Jennie Clark stands accused of myriad crimes–including murder in the second degree as well as vehicular manslaughter, reckless endangerment, aggravated driving while intoxicated with a child passenger, and driving while ability impaired by drugs, to name a few.
According to local ABC affiliate WHAM, the defendant pleaded not guilty to all of the charges against her after being indicted.
Court documents reviewed by the Rochester Democrat & Chronicle allege that Jennie Clark was “driving at a high rate of speed, in an intoxicated condition and while having an argument with her husband.” After an initial criminal information, the allegedly self-made widow was handed numerous additional charges by a grand jury.
The couple’s three children–all of whom are under the age of 15–were sitting in the backseats of the minivan when their mother crashed. They are all unharmed. But at least one of the children is likely to prove instrumental in the state’s case against their mother.
Attorneys on both sides here are scandalized by the evidence against the defendant–chiefly an iPhone video recorded by one of the Clark daughters where the accused mom, in the midst of the voluble argument, allegedly asks her family if they are “willing to die.”
“It’s a tragedy that was 100 percent avoidable and within a matter of minutes, three children’s lives were changed forever,” Balling told local CBS affiliate WROC. “I have had cases similar to this where parents have acted in a manner that’s incredibly dangerous to their children and our job and the district attorney’s office is to do everything we can to make sure that those people that hurt children are held accountable.”
Clark’s defense attorney has admitted the video evidence against his client is likely to prove formidable in the prosecution’s case-in-chief.
“Yes there is a video–whether or not that video will be admissible at the trial of this case remains to be seen,” Joe D’Amelio told local NBC affiliate WHEC. “I think it’s a horrible set of circumstances it’s a terrible optic. It’s something that we’re going to have to deal with…sometimes people say things that they don’t mean and then when they turn out a certain way you know, I’ve seen it.”
“It’s the first time I’ve seen a murder 2 charged in a vehicular homicide for sure. And we see it more and more now over the last few years, videos, especially telephone audios and videos,” the defense attorney added in comments to WROC. He also called the video “alarming.”
First responders during the early morning hours of the national holiday found a viscerally disturbing scene–beyond the gruesome.
Jennie Clark was “crying” and “staggering,” according to the Ogden Police Department.

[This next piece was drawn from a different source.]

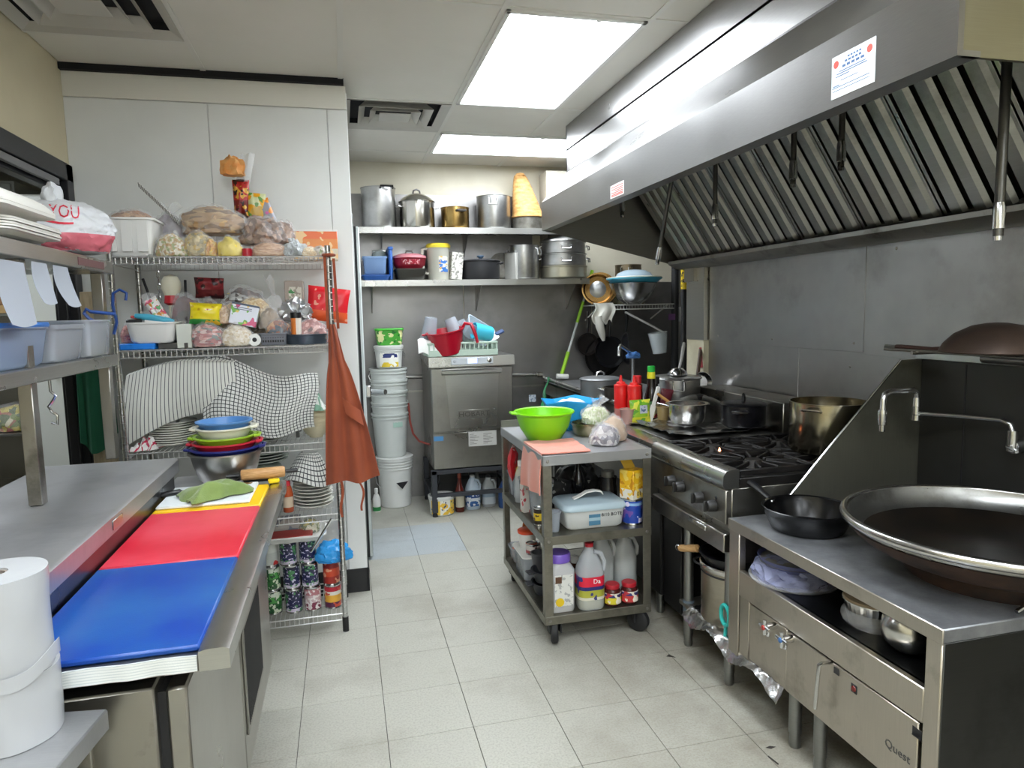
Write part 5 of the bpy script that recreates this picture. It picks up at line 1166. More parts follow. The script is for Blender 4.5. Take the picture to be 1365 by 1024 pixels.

Tell-tale in the matter, authorities allege, the woman’s speech was “slurred” and “mumbling.”
Police Chief Chris Mears explained quickly thereafter that the defendant was charged with murder for actions that showcased a “depraved indifference to human life.”
The mother of three has since been barred from contacting her children in any way, shape or form.
The protective order–which bars in-person, telephone-based, third-party or electronic communication–will remain in place for a year.
She is currently being held on $200,000 cash bail.